**Problem requirements**
Reproduce all of the data exactly.
— Start Data for processing —
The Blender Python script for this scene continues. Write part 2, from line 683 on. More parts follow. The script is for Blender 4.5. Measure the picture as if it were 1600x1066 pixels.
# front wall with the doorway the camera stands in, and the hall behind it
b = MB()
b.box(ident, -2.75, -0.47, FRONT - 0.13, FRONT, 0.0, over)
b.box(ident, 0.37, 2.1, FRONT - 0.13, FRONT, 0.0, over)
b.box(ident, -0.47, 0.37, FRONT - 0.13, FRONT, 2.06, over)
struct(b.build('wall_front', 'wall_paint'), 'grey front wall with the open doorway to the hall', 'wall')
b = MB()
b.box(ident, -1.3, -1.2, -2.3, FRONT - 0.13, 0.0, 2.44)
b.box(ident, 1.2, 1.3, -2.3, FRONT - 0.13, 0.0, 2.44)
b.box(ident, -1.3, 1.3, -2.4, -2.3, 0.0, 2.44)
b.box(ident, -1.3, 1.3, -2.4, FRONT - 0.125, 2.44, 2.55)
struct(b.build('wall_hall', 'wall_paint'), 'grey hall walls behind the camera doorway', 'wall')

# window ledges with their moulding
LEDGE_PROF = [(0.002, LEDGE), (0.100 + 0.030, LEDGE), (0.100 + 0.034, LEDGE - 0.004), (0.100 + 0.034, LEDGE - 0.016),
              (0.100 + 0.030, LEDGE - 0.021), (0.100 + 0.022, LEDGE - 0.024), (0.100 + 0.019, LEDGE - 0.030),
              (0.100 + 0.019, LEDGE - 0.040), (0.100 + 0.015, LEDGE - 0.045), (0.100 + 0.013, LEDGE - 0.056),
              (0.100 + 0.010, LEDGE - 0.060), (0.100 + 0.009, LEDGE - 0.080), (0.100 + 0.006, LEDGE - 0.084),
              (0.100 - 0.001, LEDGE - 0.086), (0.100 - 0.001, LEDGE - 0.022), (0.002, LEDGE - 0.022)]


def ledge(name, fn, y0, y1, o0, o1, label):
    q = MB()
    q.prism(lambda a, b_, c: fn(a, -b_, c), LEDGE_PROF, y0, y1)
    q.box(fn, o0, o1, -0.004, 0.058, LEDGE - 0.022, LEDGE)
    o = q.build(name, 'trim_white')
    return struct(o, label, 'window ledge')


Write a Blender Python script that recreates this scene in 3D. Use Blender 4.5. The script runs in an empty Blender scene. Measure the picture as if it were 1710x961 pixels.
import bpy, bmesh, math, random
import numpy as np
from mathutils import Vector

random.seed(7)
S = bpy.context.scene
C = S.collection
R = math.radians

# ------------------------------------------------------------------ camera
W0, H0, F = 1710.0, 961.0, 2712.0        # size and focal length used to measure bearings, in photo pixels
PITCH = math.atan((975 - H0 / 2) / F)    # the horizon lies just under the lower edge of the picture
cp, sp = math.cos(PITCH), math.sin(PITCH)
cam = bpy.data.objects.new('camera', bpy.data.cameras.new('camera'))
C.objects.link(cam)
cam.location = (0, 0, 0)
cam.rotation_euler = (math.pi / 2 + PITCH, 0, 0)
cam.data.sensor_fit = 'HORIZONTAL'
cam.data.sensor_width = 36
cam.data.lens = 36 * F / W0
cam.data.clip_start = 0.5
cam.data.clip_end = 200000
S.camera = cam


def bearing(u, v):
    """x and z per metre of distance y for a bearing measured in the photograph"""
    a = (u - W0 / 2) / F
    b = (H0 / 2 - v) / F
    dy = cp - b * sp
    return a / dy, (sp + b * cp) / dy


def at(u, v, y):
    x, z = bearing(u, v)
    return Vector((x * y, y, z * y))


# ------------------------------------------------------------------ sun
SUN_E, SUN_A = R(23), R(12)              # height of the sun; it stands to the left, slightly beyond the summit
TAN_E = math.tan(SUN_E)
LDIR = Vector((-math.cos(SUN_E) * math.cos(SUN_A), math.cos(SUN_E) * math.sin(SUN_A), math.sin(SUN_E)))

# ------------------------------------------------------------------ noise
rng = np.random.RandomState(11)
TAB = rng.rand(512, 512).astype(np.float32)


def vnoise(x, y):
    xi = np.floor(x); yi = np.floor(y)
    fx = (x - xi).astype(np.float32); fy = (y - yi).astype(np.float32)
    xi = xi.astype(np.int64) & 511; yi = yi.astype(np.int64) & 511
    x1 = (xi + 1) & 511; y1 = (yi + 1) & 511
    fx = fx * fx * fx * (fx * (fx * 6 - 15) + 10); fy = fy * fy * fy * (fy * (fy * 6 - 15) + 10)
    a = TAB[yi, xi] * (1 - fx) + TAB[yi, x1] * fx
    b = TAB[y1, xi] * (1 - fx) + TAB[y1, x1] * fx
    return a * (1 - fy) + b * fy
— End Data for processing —
**Task answer**
The Blender Python script for this scene continues. Write part 2, from line 683 on. More parts follow. The script is for Blender 4.5. Measure the picture as if it were 1600x1066 pixels.
# front wall with the doorway the camera stands in, and the hall behind it
b = MB()
b.box(ident, -2.75, -0.47, FRONT - 0.13, FRONT, 0.0, over)
b.box(ident, 0.37, 2.1, FRONT - 0.13, FRONT, 0.0, over)
b.box(ident, -0.47, 0.37, FRONT - 0.13, FRONT, 2.06, over)
struct(b.build('wall_front', 'wall_paint'), 'grey front wall with the open doorway to the hall', 'wall')
b = MB()
b.box(ident, -1.3, -1.2, -2.3, FRONT - 0.13, 0.0, 2.44)
b.box(ident, 1.2, 1.3, -2.3, FRONT - 0.13, 0.0, 2.44)
b.box(ident, -1.3, 1.3, -2.4, -2.3, 0.0, 2.44)
b.box(ident, -1.3, 1.3, -2.4, FRONT - 0.125, 2.44, 2.55)
struct(b.build('wall_hall', 'wall_paint'), 'grey hall walls behind the camera doorway', 'wall')

# window ledges with their moulding
LEDGE_PROF = [(0.002, LEDGE), (0.100 + 0.030, LEDGE), (0.100 + 0.034, LEDGE - 0.004), (0.100 + 0.034, LEDGE - 0.016),
              (0.100 + 0.030, LEDGE - 0.021), (0.100 + 0.022, LEDGE - 0.024), (0.100 + 0.019, LEDGE - 0.030),
              (0.100 + 0.019, LEDGE - 0.040), (0.100 + 0.015, LEDGE - 0.045), (0.100 + 0.013, LEDGE - 0.056),
              (0.100 + 0.010, LEDGE - 0.060), (0.100 + 0.009, LEDGE - 0.080), (0.100 + 0.006, LEDGE - 0.084),
              (0.100 - 0.001, LEDGE - 0.086), (0.100 - 0.001, LEDGE - 0.022), (0.002, LEDGE - 0.022)]


def ledge(name, fn, y0, y1, o0, o1, label):
    q = MB()
    q.prism(lambda a, b_, c: fn(a, -b_, c), LEDGE_PROF, y0, y1)
    q.box(fn, o0, o1, -0.004, 0.058, LEDGE - 0.022, LEDGE)
    o = q.build(name, 'trim_white')
    return struct(o, label, 'window ledge')


Write a Blender Python script that recreates this scene in 3D. Use Blender 4.5. The script runs in an empty Blender scene. Measure the picture as if it were 1710x961 pixels.
import bpy, bmesh, math, random
import numpy as np
from mathutils import Vector

random.seed(7)
S = bpy.context.scene
C = S.collection
R = math.radians

# ------------------------------------------------------------------ camera
W0, H0, F = 1710.0, 961.0, 2712.0        # size and focal length used to measure bearings, in photo pixels
PITCH = math.atan((975 - H0 / 2) / F)    # the horizon lies just under the lower edge of the picture
cp, sp = math.cos(PITCH), math.sin(PITCH)
cam = bpy.data.objects.new('camera', bpy.data.cameras.new('camera'))
C.objects.link(cam)
cam.location = (0, 0, 0)
cam.rotation_euler = (math.pi / 2 + PITCH, 0, 0)
cam.data.sensor_fit = 'HORIZONTAL'
cam.data.sensor_width = 36
cam.data.lens = 36 * F / W0
cam.data.clip_start = 0.5
cam.data.clip_end = 200000
S.camera = cam


def bearing(u, v):
    """x and z per metre of distance y for a bearing measured in the photograph"""
    a = (u - W0 / 2) / F
    b = (H0 / 2 - v) / F
    dy = cp - b * sp
    return a / dy, (sp + b * cp) / dy


def at(u, v, y):
    x, z = bearing(u, v)
    return Vector((x * y, y, z * y))


# ------------------------------------------------------------------ sun
SUN_E, SUN_A = R(23), R(12)              # height of the sun; it stands to the left, slightly beyond the summit
TAN_E = math.tan(SUN_E)
LDIR = Vector((-math.cos(SUN_E) * math.cos(SUN_A), math.cos(SUN_E) * math.sin(SUN_A), math.sin(SUN_E)))

# ------------------------------------------------------------------ noise
rng = np.random.RandomState(11)
TAB = rng.rand(512, 512).astype(np.float32)


def vnoise(x, y):
    xi = np.floor(x); yi = np.floor(y)
    fx = (x - xi).astype(np.float32); fy = (y - yi).astype(np.float32)
    xi = xi.astype(np.int64) & 511; yi = yi.astype(np.int64) & 511
    x1 = (xi + 1) & 511; y1 = (yi + 1) & 511
    fx = fx * fx * fx * (fx * (fx * 6 - 15) + 10); fy = fy * fy * fy * (fy * (fy * 6 - 15) + 10)
    a = TAB[yi, xi] * (1 - fx) + TAB[yi, x1] * fx
    b = TAB[y1, xi] * (1 - fx) + TAB[y1, x1] * fx
    return a * (1 - fy) + b * fy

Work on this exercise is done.